The Great Mystery Was Always There
#indigenous theology #apophatic christianity #mystical synthesis #religious studies #decolonize metaphysics
Funny how no one talks about the fact that Native American spiritualists probably had more in common with Christian mystics than with modern evangelical Christians.
While missionaries were busy trying to replace Wakan Tanka with a white-bearded sky-God named Jehovah, they completely missed that the Lakota were already doing negative theology — seeing the Divine as an ineffable force beyond name, gender, or form.
Wakan Tanka doesn’t mean “Great Spirit” in the European sense. It means “Great Mystery.” Not personal. Not impersonal. Beyond both. Not a guy. Not a ghost. But the Ground of Being itself.
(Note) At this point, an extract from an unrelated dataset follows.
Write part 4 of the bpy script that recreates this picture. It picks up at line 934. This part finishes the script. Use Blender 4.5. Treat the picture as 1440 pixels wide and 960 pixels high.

Sounds a lot like Pseudo-Dionysius or Meister Eckhart if you ask me. But instead of reverence, Western colonialists reduced Indigenous beliefs to “primitive animism.”
No academic thought to say: “Hey, maybe this isn’t myth. Maybe it’s metaphysics.”
This is why I’m convinced that Indigenous cosmologies were more “Platonic” than the literalist theologies that colonized them.
And yet, no one in religious studies seems to be talking about this. Why? Because we’re still trapped in a Eurocentric idea of what “real theology” looks like.
But the Great Mystery doesn’t care for your credentials.
It was here long before Plato. It will be here long after systematic theology folds in on itself.